(Extracted records)

==================================================

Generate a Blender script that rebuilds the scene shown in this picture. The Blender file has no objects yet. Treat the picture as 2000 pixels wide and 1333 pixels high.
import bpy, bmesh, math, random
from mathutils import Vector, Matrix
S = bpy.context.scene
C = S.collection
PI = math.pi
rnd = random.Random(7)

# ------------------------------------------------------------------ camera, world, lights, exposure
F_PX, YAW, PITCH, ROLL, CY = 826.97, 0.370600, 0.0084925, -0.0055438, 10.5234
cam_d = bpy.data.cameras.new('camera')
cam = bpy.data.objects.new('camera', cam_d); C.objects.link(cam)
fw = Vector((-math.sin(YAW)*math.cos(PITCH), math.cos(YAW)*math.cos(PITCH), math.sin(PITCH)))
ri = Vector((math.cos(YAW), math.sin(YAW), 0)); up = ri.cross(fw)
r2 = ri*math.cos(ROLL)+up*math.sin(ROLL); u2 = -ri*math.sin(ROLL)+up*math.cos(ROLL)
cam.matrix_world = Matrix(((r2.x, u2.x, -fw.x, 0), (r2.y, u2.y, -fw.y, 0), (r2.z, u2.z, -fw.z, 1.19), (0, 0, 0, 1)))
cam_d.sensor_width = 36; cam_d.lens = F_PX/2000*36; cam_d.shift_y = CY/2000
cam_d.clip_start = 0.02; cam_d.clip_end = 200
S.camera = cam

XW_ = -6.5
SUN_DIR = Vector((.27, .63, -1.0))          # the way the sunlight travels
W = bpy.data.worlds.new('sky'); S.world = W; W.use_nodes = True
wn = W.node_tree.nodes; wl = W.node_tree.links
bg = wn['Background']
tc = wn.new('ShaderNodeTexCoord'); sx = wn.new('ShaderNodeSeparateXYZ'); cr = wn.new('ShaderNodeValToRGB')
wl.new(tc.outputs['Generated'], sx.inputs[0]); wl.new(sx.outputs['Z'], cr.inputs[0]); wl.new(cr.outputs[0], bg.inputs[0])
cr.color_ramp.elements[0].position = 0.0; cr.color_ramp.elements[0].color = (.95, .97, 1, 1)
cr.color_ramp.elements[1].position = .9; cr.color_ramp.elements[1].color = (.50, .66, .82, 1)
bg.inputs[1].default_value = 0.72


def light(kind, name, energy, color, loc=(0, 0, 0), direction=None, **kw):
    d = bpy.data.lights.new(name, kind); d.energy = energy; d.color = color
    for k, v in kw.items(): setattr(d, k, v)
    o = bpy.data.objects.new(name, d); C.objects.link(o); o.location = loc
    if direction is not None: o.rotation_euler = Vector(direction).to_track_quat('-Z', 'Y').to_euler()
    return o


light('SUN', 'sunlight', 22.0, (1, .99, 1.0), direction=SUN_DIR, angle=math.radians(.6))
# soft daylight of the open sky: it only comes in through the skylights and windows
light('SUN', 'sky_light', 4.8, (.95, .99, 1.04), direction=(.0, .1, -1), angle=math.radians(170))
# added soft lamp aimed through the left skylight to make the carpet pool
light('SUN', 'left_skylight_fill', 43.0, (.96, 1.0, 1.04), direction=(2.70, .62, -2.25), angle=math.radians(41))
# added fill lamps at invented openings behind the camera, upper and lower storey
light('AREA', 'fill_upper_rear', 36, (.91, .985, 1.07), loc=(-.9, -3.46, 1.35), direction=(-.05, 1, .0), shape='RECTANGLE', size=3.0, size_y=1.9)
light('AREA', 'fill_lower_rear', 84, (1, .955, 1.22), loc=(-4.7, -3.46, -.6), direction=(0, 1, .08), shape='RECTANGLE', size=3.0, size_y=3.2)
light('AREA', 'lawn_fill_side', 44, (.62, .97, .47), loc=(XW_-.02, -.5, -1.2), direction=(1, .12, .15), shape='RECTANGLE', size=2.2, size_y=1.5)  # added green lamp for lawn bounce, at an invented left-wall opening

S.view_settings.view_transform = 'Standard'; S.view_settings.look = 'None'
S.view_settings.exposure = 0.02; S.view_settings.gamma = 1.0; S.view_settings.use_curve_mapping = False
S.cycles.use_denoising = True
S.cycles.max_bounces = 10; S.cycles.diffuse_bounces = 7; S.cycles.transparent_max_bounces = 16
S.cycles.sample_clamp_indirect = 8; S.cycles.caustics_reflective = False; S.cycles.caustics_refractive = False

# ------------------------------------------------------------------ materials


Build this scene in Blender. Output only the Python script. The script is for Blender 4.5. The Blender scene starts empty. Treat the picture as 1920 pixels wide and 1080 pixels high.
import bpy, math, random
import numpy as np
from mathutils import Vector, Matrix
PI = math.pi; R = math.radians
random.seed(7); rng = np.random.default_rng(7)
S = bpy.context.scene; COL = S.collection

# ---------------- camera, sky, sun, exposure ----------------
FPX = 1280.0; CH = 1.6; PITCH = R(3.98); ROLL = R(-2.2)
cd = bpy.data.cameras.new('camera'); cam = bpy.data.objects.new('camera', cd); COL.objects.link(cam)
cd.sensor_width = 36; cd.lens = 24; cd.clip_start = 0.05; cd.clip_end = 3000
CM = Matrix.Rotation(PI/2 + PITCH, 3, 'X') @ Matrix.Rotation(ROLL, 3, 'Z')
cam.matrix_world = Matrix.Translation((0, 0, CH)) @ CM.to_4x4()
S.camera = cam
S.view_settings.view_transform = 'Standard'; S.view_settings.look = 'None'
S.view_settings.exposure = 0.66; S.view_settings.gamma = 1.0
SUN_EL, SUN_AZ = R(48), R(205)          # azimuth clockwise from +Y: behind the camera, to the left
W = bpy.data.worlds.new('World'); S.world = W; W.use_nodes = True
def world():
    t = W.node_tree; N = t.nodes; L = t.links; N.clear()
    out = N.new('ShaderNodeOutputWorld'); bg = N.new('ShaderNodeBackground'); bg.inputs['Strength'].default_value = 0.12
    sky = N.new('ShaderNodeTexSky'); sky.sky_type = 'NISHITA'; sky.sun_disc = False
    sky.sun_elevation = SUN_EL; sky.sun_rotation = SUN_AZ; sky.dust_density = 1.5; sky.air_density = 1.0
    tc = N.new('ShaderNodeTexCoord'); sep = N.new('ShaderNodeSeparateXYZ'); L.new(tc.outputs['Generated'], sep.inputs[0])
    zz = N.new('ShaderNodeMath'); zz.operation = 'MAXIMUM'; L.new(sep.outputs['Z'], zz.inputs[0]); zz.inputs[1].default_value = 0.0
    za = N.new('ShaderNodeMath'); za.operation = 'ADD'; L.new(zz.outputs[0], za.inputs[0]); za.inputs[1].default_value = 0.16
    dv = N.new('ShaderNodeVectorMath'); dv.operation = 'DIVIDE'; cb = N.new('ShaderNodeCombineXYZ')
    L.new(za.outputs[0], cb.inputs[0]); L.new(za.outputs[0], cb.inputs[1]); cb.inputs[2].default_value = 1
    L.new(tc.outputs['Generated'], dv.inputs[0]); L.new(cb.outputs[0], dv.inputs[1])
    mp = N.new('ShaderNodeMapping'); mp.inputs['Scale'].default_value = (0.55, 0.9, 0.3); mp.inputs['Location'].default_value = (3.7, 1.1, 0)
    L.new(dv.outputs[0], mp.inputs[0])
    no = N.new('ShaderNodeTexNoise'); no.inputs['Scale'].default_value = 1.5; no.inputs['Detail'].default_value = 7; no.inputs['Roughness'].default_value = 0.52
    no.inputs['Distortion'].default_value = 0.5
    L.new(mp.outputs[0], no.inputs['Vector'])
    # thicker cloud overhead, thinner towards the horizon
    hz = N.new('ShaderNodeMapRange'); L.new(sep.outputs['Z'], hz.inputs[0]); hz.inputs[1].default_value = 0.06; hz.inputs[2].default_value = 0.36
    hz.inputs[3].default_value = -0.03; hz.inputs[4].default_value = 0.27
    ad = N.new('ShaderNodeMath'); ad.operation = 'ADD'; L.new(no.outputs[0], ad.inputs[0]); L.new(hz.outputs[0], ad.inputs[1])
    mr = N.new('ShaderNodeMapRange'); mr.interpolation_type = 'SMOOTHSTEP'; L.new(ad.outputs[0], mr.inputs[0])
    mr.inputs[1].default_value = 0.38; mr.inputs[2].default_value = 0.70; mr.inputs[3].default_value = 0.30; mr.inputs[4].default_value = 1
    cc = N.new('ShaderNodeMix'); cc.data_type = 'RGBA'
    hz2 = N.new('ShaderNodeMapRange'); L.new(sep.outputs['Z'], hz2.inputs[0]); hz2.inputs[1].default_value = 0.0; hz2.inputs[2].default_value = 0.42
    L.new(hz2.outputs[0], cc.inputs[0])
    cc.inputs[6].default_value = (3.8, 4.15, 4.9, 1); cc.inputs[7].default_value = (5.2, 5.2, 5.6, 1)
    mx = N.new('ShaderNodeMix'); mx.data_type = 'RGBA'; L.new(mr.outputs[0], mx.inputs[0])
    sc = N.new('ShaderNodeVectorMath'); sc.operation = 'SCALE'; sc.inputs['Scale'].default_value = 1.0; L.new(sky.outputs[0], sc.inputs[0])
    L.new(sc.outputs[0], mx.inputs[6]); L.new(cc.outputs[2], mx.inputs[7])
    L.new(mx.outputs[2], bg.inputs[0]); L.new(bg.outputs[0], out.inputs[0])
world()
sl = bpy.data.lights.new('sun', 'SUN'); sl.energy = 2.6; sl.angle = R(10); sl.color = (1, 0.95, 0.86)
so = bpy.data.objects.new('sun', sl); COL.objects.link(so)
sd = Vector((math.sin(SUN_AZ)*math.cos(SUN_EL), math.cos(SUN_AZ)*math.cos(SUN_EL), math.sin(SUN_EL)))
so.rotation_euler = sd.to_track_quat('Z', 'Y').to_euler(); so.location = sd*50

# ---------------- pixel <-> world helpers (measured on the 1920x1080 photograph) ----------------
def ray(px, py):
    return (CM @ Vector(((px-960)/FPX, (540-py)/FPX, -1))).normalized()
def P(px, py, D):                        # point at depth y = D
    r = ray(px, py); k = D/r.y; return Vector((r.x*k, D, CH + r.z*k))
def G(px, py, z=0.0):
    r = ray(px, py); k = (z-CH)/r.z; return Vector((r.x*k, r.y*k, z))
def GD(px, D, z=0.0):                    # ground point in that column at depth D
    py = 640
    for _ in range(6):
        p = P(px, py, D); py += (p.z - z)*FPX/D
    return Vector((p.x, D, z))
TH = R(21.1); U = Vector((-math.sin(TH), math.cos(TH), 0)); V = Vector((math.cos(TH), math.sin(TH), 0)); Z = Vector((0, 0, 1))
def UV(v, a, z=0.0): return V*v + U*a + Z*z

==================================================

Instructions to follow:
Scan the listing above and copy all lines containing the word "Blender".

Task result:
Generate a Blender script that rebuilds the scene shown in this picture. The Blender file has no objects yet. Treat the picture as 2000 pixels wide and 1333 pixels high.
Build this scene in Blender. Output only the Python script. The script is for Blender 4.5. The Blender scene starts empty. Treat the picture as 1920 pixels wide and 1080 pixels high.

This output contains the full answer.